A record number of tourists and D.C. area residents rented a bike ride through Capital Bikeshare Saturday, as the city’s plans to add 54 new stations have regained ground after a series of delays.
The city logged 9,669 bike rides in one day during Easter weekend, and for the first time since Capital Bikeshare launched in 2010, mostly day-trippers instead of annual members rented the bikes, the Washington Post reported.
The program’s director told the Post that he expects the number to break 10,000 this weekend – which a National Mall and Memorial Parks representative predicted would mark the peak of the cherry blossom season.

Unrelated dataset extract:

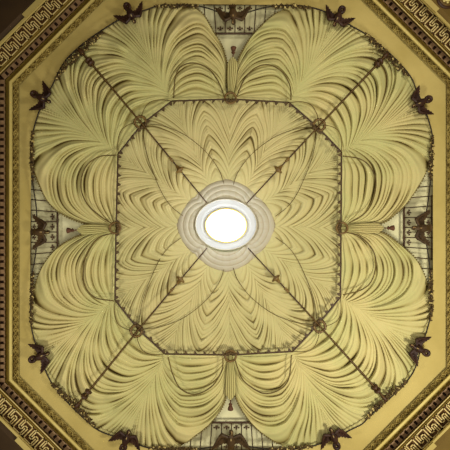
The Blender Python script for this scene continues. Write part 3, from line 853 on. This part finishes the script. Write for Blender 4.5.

City officials revealed plans for an expansion of Capital Bikeshare in 2012 and promised the project’s completion by the end of the year, but the city faced delays to obtain necessary equipment.
District officials then announced in December that the system would jump from 146 to 200 stations by the end of March, but the city has only installed six because of weather and technical problems. Capital Bikeshare’s director Chris Holben told the Post that the D.C. Department of Transportation plans to open four more stations by the end of the week and eight to ten each week after.
D.C. Mayor Vincent Gray included plans for funding 10 additional stations by fiscal year 2014 in his budget proposal announced last week. Capital Bikeshare is the largest program of its kind in the country – with 22,000 annual members and 265,000 day users since it launched three years ago – and has 202 stations around the Beltway.